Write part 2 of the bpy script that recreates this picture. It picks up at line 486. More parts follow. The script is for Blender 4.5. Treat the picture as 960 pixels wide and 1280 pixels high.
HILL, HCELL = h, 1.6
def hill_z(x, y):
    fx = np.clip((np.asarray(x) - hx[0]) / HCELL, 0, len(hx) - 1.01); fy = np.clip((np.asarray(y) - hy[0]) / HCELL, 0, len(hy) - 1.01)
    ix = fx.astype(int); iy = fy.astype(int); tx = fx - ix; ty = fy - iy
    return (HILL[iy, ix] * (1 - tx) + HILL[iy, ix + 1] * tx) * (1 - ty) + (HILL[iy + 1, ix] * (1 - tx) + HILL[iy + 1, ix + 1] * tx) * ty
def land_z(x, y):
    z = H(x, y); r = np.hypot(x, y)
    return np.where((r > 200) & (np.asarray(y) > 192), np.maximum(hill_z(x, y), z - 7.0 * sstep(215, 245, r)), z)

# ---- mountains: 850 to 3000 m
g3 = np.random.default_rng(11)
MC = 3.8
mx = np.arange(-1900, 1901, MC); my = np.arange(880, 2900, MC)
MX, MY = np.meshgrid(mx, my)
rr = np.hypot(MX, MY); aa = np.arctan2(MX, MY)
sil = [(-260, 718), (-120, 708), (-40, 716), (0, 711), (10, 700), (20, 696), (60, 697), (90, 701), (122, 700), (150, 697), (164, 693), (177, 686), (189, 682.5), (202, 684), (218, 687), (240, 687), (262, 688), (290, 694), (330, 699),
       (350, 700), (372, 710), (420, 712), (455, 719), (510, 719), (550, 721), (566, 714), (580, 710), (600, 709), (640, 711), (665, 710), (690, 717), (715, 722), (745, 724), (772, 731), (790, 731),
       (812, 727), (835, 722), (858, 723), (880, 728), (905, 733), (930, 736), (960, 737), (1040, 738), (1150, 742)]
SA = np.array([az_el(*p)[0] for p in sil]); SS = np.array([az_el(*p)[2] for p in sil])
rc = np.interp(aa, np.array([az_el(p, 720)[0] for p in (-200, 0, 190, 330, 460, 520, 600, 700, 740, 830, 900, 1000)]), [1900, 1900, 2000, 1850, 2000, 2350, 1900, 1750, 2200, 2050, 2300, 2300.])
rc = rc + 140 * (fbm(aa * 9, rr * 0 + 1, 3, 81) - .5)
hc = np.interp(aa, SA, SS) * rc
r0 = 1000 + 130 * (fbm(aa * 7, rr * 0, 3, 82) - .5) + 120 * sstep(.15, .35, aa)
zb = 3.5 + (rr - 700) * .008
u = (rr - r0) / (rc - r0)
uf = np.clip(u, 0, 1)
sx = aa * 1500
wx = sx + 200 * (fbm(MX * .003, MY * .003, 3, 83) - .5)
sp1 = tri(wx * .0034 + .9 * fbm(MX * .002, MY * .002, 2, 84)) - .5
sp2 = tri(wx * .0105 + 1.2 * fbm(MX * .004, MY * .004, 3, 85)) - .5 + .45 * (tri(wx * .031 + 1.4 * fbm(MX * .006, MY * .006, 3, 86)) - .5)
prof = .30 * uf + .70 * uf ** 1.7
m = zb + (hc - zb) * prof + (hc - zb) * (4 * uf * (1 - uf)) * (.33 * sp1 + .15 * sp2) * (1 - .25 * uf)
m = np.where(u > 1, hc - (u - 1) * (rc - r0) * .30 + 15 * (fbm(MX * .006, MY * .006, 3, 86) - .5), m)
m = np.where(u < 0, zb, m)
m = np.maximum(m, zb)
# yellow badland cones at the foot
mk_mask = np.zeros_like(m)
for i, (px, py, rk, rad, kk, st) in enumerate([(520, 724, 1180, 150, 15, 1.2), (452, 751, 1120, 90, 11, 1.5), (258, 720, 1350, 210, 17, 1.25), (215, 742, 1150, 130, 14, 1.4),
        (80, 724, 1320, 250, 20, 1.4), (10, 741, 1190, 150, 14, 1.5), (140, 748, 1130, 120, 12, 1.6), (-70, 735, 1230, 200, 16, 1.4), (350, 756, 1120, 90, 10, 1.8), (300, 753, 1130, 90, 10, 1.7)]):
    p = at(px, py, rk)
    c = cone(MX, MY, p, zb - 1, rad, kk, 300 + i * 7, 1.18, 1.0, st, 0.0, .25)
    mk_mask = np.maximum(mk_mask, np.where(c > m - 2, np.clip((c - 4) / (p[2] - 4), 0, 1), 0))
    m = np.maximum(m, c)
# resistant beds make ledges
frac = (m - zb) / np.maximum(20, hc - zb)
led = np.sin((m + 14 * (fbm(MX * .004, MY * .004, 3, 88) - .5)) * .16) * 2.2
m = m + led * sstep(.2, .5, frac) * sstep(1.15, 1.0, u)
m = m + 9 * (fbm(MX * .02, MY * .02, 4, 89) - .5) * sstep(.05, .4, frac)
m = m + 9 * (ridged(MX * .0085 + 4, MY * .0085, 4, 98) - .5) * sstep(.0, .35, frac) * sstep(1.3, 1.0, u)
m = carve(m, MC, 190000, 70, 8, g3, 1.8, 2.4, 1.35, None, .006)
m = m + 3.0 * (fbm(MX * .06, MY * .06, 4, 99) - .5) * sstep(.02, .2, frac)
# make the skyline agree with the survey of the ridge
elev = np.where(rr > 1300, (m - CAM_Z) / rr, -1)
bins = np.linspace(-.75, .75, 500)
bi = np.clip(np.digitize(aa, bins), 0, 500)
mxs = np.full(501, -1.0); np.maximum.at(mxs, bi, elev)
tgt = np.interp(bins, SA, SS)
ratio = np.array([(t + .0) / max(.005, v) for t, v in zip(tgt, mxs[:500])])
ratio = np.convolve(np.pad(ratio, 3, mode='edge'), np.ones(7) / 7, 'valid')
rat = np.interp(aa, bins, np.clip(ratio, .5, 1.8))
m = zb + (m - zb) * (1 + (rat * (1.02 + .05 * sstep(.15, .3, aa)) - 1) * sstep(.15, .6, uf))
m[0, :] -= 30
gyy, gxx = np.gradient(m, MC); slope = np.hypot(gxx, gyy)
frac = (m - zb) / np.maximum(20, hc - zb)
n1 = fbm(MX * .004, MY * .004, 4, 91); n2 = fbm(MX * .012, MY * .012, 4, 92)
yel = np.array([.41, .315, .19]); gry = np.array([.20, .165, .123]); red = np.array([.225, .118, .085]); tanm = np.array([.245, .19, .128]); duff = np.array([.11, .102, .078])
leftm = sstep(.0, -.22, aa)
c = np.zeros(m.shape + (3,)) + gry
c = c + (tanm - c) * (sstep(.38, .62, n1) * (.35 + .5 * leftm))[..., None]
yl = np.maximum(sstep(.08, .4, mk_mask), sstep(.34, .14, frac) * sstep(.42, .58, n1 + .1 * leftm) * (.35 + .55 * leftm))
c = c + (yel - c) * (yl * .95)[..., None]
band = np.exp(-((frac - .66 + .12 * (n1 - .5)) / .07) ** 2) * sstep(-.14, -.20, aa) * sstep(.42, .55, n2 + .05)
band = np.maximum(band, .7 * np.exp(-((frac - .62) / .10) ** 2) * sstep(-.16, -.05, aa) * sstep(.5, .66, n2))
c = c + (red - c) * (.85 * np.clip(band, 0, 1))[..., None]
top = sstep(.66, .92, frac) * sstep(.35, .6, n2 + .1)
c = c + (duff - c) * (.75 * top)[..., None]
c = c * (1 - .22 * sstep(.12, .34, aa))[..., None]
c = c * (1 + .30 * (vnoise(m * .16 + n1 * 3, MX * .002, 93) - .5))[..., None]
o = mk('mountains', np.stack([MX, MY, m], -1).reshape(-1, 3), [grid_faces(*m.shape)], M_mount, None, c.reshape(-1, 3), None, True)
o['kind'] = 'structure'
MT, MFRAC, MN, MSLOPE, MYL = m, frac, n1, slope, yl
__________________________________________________
◆ Set task ◆
Write the material out exactly, with nothing left out.

◆ Result below ◆
Write part 2 of the bpy script that recreates this picture. It picks up at line 486. More parts follow. The script is for Blender 4.5. Treat the picture as 960 pixels wide and 1280 pixels high.
HILL, HCELL = h, 1.6
def hill_z(x, y):
    fx = np.clip((np.asarray(x) - hx[0]) / HCELL, 0, len(hx) - 1.01); fy = np.clip((np.asarray(y) - hy[0]) / HCELL, 0, len(hy) - 1.01)
    ix = fx.astype(int); iy = fy.astype(int); tx = fx - ix; ty = fy - iy
    return (HILL[iy, ix] * (1 - tx) + HILL[iy, ix + 1] * tx) * (1 - ty) + (HILL[iy + 1, ix] * (1 - tx) + HILL[iy + 1, ix + 1] * tx) * ty
def land_z(x, y):
    z = H(x, y); r = np.hypot(x, y)
    return np.where((r > 200) & (np.asarray(y) > 192), np.maximum(hill_z(x, y), z - 7.0 * sstep(215, 245, r)), z)

# ---- mountains: 850 to 3000 m
g3 = np.random.default_rng(11)
MC = 3.8
mx = np.arange(-1900, 1901, MC); my = np.arange(880, 2900, MC)
MX, MY = np.meshgrid(mx, my)
rr = np.hypot(MX, MY); aa = np.arctan2(MX, MY)
sil = [(-260, 718), (-120, 708), (-40, 716), (0, 711), (10, 700), (20, 696), (60, 697), (90, 701), (122, 700), (150, 697), (164, 693), (177, 686), (189, 682.5), (202, 684), (218, 687), (240, 687), (262, 688), (290, 694), (330, 699),
       (350, 700), (372, 710), (420, 712), (455, 719), (510, 719), (550, 721), (566, 714), (580, 710), (600, 709), (640, 711), (665, 710), (690, 717), (715, 722), (745, 724), (772, 731), (790, 731),
       (812, 727), (835, 722), (858, 723), (880, 728), (905, 733), (930, 736), (960, 737), (1040, 738), (1150, 742)]
SA = np.array([az_el(*p)[0] for p in sil]); SS = np.array([az_el(*p)[2] for p in sil])
rc = np.interp(aa, np.array([az_el(p, 720)[0] for p in (-200, 0, 190, 330, 460, 520, 600, 700, 740, 830, 900, 1000)]), [1900, 1900, 2000, 1850, 2000, 2350, 1900, 1750, 2200, 2050, 2300, 2300.])
rc = rc + 140 * (fbm(aa * 9, rr * 0 + 1, 3, 81) - .5)
hc = np.interp(aa, SA, SS) * rc
r0 = 1000 + 130 * (fbm(aa * 7, rr * 0, 3, 82) - .5) + 120 * sstep(.15, .35, aa)
zb = 3.5 + (rr - 700) * .008
u = (rr - r0) / (rc - r0)
uf = np.clip(u, 0, 1)
sx = aa * 1500
wx = sx + 200 * (fbm(MX * .003, MY * .003, 3, 83) - .5)
sp1 = tri(wx * .0034 + .9 * fbm(MX * .002, MY * .002, 2, 84)) - .5
sp2 = tri(wx * .0105 + 1.2 * fbm(MX * .004, MY * .004, 3, 85)) - .5 + .45 * (tri(wx * .031 + 1.4 * fbm(MX * .006, MY * .006, 3, 86)) - .5)
prof = .30 * uf + .70 * uf ** 1.7
m = zb + (hc - zb) * prof + (hc - zb) * (4 * uf * (1 - uf)) * (.33 * sp1 + .15 * sp2) * (1 - .25 * uf)
m = np.where(u > 1, hc - (u - 1) * (rc - r0) * .30 + 15 * (fbm(MX * .006, MY * .006, 3, 86) - .5), m)
m = np.where(u < 0, zb, m)
m = np.maximum(m, zb)
# yellow badland cones at the foot
mk_mask = np.zeros_like(m)
for i, (px, py, rk, rad, kk, st) in enumerate([(520, 724, 1180, 150, 15, 1.2), (452, 751, 1120, 90, 11, 1.5), (258, 720, 1350, 210, 17, 1.25), (215, 742, 1150, 130, 14, 1.4),
        (80, 724, 1320, 250, 20, 1.4), (10, 741, 1190, 150, 14, 1.5), (140, 748, 1130, 120, 12, 1.6), (-70, 735, 1230, 200, 16, 1.4), (350, 756, 1120, 90, 10, 1.8), (300, 753, 1130, 90, 10, 1.7)]):
    p = at(px, py, rk)
    c = cone(MX, MY, p, zb - 1, rad, kk, 300 + i * 7, 1.18, 1.0, st, 0.0, .25)
    mk_mask = np.maximum(mk_mask, np.where(c > m - 2, np.clip((c - 4) / (p[2] - 4), 0, 1), 0))
    m = np.maximum(m, c)
# resistant beds make ledges
frac = (m - zb) / np.maximum(20, hc - zb)
led = np.sin((m + 14 * (fbm(MX * .004, MY * .004, 3, 88) - .5)) * .16) * 2.2
m = m + led * sstep(.2, .5, frac) * sstep(1.15, 1.0, u)
m = m + 9 * (fbm(MX * .02, MY * .02, 4, 89) - .5) * sstep(.05, .4, frac)
m = m + 9 * (ridged(MX * .0085 + 4, MY * .0085, 4, 98) - .5) * sstep(.0, .35, frac) * sstep(1.3, 1.0, u)
m = carve(m, MC, 190000, 70, 8, g3, 1.8, 2.4, 1.35, None, .006)
m = m + 3.0 * (fbm(MX * .06, MY * .06, 4, 99) - .5) * sstep(.02, .2, frac)
# make the skyline agree with the survey of the ridge
elev = np.where(rr > 1300, (m - CAM_Z) / rr, -1)
bins = np.linspace(-.75, .75, 500)
bi = np.clip(np.digitize(aa, bins), 0, 500)
mxs = np.full(501, -1.0); np.maximum.at(mxs, bi, elev)
tgt = np.interp(bins, SA, SS)
ratio = np.array([(t + .0) / max(.005, v) for t, v in zip(tgt, mxs[:500])])
ratio = np.convolve(np.pad(ratio, 3, mode='edge'), np.ones(7) / 7, 'valid')
rat = np.interp(aa, bins, np.clip(ratio, .5, 1.8))
m = zb + (m - zb) * (1 + (rat * (1.02 + .05 * sstep(.15, .3, aa)) - 1) * sstep(.15, .6, uf))
m[0, :] -= 30
gyy, gxx = np.gradient(m, MC); slope = np.hypot(gxx, gyy)
frac = (m - zb) / np.maximum(20, hc - zb)
n1 = fbm(MX * .004, MY * .004, 4, 91); n2 = fbm(MX * .012, MY * .012, 4, 92)
yel = np.array([.41, .315, .19]); gry = np.array([.20, .165, .123]); red = np.array([.225, .118, .085]); tanm = np.array([.245, .19, .128]); duff = np.array([.11, .102, .078])
leftm = sstep(.0, -.22, aa)
c = np.zeros(m.shape + (3,)) + gry
c = c + (tanm - c) * (sstep(.38, .62, n1) * (.35 + .5 * leftm))[..., None]
yl = np.maximum(sstep(.08, .4, mk_mask), sstep(.34, .14, frac) * sstep(.42, .58, n1 + .1 * leftm) * (.35 + .55 * leftm))
c = c + (yel - c) * (yl * .95)[..., None]
band = np.exp(-((frac - .66 + .12 * (n1 - .5)) / .07) ** 2) * sstep(-.14, -.20, aa) * sstep(.42, .55, n2 + .05)
band = np.maximum(band, .7 * np.exp(-((frac - .62) / .10) ** 2) * sstep(-.16, -.05, aa) * sstep(.5, .66, n2))
c = c + (red - c) * (.85 * np.clip(band, 0, 1))[..., None]
top = sstep(.66, .92, frac) * sstep(.35, .6, n2 + .1)
c = c + (duff - c) * (.75 * top)[..., None]
c = c * (1 - .22 * sstep(.12, .34, aa))[..., None]
c = c * (1 + .30 * (vnoise(m * .16 + n1 * 3, MX * .002, 93) - .5))[..., None]
o = mk('mountains', np.stack([MX, MY, m], -1).reshape(-1, 3), [grid_faces(*m.shape)], M_mount, None, c.reshape(-1, 3), None, True)
o['kind'] = 'structure'
MT, MFRAC, MN, MSLOPE, MYL = m, frac, n1, slope, yl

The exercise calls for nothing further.